ABSTRACT

One of the important features of virtue ethics is its emphasis on particularity. In virtue ethics, as stated by Rosalind Hursthouse, a contemporary virtue ethicist, “an action is right if it is what a virtuous agent would characteristically (i.e. acting in character) do in the circumstances” (Hursthouse 1999: 28; emphasis added). Here I emphasize the last word, “circumstances,” as a virtuous person does not simply apply universal moral principles to all circumstances. Instead, as Michael Slote, another contemporary virtue ethicist, states when he comments on Aristotle, a virtuous person is “someone who sees or perceives what is good or fine or right to do in any given situation” (Slote 2001: 5).

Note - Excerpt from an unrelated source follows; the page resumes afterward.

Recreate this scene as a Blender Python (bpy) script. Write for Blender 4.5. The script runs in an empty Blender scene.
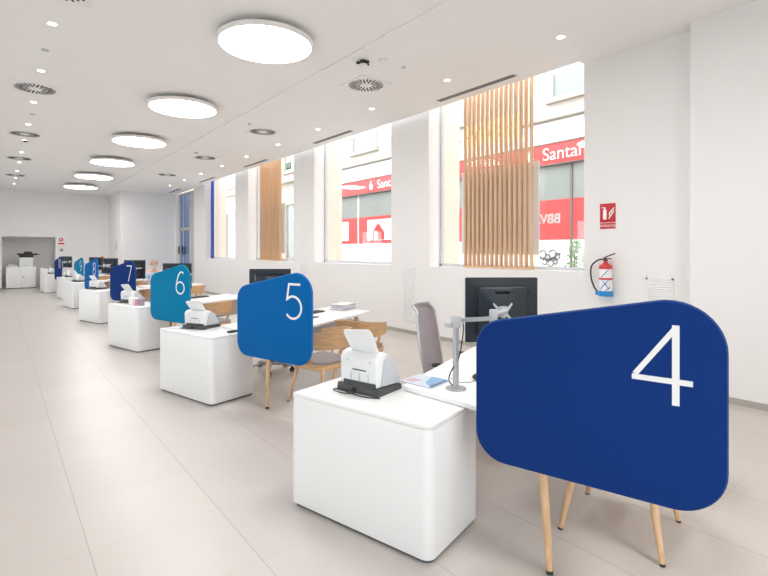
import bpy, bmesh, math, random
from mathutils import Vector, Matrix
random.seed(4)
scene = bpy.context.scene
COL = scene.collection
R = math.radians
V = Vector

# ------------------------------------------------------------------ materials
def mat(name, col, rough=0.5, metal=0.0, spec=0.5, noise=0.0, nscale=20.0, bump=0.0, bscale=60.0, coat=0.0, emit=None, estr=0.0, stretch=None):
    m = bpy.data.materials.new(name); m.use_nodes = True
    nt = m.node_tree; b = nt.nodes['Principled BSDF']
    b.inputs['Base Color'].default_value = (*col, 1); b.inputs['Roughness'].default_value = rough
    b.inputs['Metallic'].default_value = metal; b.inputs['Specular IOR Level'].default_value = spec
    b.inputs['Coat Weight'].default_value = coat
    if emit: b.inputs['Emission Color'].default_value = (*emit, 1); b.inputs['Emission Strength'].default_value = estr
    tc = nt.nodes.new('ShaderNodeTexCoord'); mp = nt.nodes.new('ShaderNodeMapping')
    nt.links.new(tc.outputs['Object'], mp.inputs['Vector'])
    if stretch: mp.inputs['Scale'].default_value = stretch
    if noise:
        n = nt.nodes.new('ShaderNodeTexNoise'); n.inputs['Scale'].default_value = nscale; n.inputs['Detail'].default_value = 4
        nt.links.new(mp.outputs[0], n.inputs['Vector'])
        r = nt.nodes.new('ShaderNodeMapRange'); r.inputs[3].default_value = 1 - noise; r.inputs[4].default_value = 1 + noise
        nt.links.new(n.outputs['Fac'], r.inputs[0])
        mx = nt.nodes.new('ShaderNodeVectorMath'); mx.operation = 'SCALE'; mx.inputs[0].default_value = col
        nt.links.new(r.outputs[0], mx.inputs['Scale']); nt.links.new(mx.outputs[0], b.inputs['Base Color'])
    if bump:
        n2 = nt.nodes.new('ShaderNodeTexNoise'); n2.inputs['Scale'].default_value = bscale; n2.inputs['Detail'].default_value = 3
        nt.links.new(mp.outputs[0], n2.inputs['Vector'])
        bp = nt.nodes.new('ShaderNodeBump'); bp.inputs['Strength'].default_value = bump; bp.inputs['Distance'].default_value = 0.002
        nt.links.new(n2.outputs['Fac'], bp.inputs['Height']); nt.links.new(bp.outputs[0], b.inputs['Normal'])
    return m

def floor_mat():
    m = mat('floor tile', (.585,.54,.508), .3, noise=.035, nscale=1.3)
    nt = m.node_tree; b = nt.nodes['Principled BSDF']; N = nt.nodes.new; Lk = nt.links.new
    base = b.inputs['Base Color'].links[0].from_socket
    g = N('ShaderNodeNewGeometry'); sx = N('ShaderNodeSeparateXYZ'); Lk(g.outputs['Position'], sx.inputs[0])
    def M(op, a, bb):
        n = N('ShaderNodeMath'); n.operation = op
        for i, v in enumerate((a, bb)):
            if hasattr(v, 'default_value'): Lk(v, n.inputs[i])
            else: n.inputs[i].default_value = v
        return n.outputs[0]
    px, py, ox, oy = .695, .65, .385, 3.01
    dx = M('PINGPONG', M('ADD', sx.outputs[0], 69.5 - ox), px/2)
    dy = M('PINGPONG', M('ADD', sx.outputs[1], 65.0 - oy), py/2)
    lx = M('MULTIPLY', M('LESS_THAN', dx, .0030), .42)
    ly = M('MULTIPLY', M('LESS_THAN', dy, .0024), .2)
    ln = M('MAXIMUM', lx, ly)
    # every tile a slightly different tone
    fx = M('FLOOR', M('DIVIDE', M('ADD', sx.outputs[0], 69.5 - ox), px), 0); fy = M('FLOOR', M('DIVIDE', M('ADD', sx.outputs[1], 65.0 - oy), py), 0)
    cb = N('ShaderNodeCombineXYZ'); Lk(fx, cb.inputs[0]); Lk(fy, cb.inputs[1])
    wn = N('ShaderNodeTexWhiteNoise'); Lk(cb.outputs[0], wn.inputs['Vector'])
    tone = M('ADD', M('MULTIPLY', wn.outputs['Value'], .035), .98)
    sc = N('ShaderNodeVectorMath'); sc.operation = 'SCALE'; Lk(base, sc.inputs[0]); Lk(tone, sc.inputs['Scale'])
    mx = N('ShaderNodeMix'); mx.data_type = 'RGBA'; Lk(ln, mx.inputs['Factor']); Lk(sc.outputs[0], mx.inputs['A']); mx.inputs['B'].default_value = (.22,.18,.15,1)
    Lk(mx.outputs['Result'], b.inputs['Base Color'])
    n = N('ShaderNodeTexNoise'); n.inputs['Scale'].default_value = 3
    r = N('ShaderNodeMapRange'); r.inputs[3].default_value = .26; r.inputs[4].default_value = .38
    Lk(n.outputs['Fac'], r.inputs[0]); Lk(r.outputs[0], b.inputs['Roughness'])
    return m

def wood_mat(name, col, stretch):
    m = mat(name, col, .45)
    nt = m.node_tree; b = nt.nodes['Principled BSDF']; N = nt.nodes.new; Lk = nt.links.new
    tc = N('ShaderNodeTexCoord'); mp = N('ShaderNodeMapping'); mp.inputs['Scale'].default_value = stretch
    Lk(tc.outputs['Object'], mp.inputs['Vector'])
    n = N('ShaderNodeTexNoise'); n.inputs['Scale'].default_value = 6; n.inputs['Detail'].default_value = 6; n.inputs['Distortion'].default_value = .2
    Lk(mp.outputs[0], n.inputs['Vector'])
    cr = N('ShaderNodeValToRGB'); cr.color_ramp.elements[0].position = .3; cr.color_ramp.elements[1].position = .7
    cr.color_ramp.elements[0].color = (*[c*.8 for c in col], 1); cr.color_ramp.elements[1].color = (*[min(1, c*1.12) for c in col], 1)
    Lk(n.outputs['Fac'], cr.inputs[0]); Lk(cr.outputs[0], b.inputs['Base Color'])
    return m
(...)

Indeed, Aristotle himself also claims that virtue is to feel relevant passions, such as fear, confidence, and anger, “at the right times, with reference to the right objects, towards the right people, with the right motive, and in the right way” (Aristotle 1963: 1106b20–22). So a virtuous thing to do in one circumstance or situation may not be so in a different circumstance or situation. This emphasis on particularity is radicalized in moral particularism or anti-theory, which I regard as an extreme form of virtue ethics, or at least a close ally of the latter in their argument against their common rivals, deontology and utilitarianism, two moral theories of generalism. In this essay, after a brief presentation of moral particularism, I shall argue that, while it reflects the Confucian idea of love with distinction as interpreted by the neo-Confucian Cheng brothers, Cheng Hao (1032–1085) and Cheng Yi (1033–1107), there is a blind spot in the former that is avoided in the latter.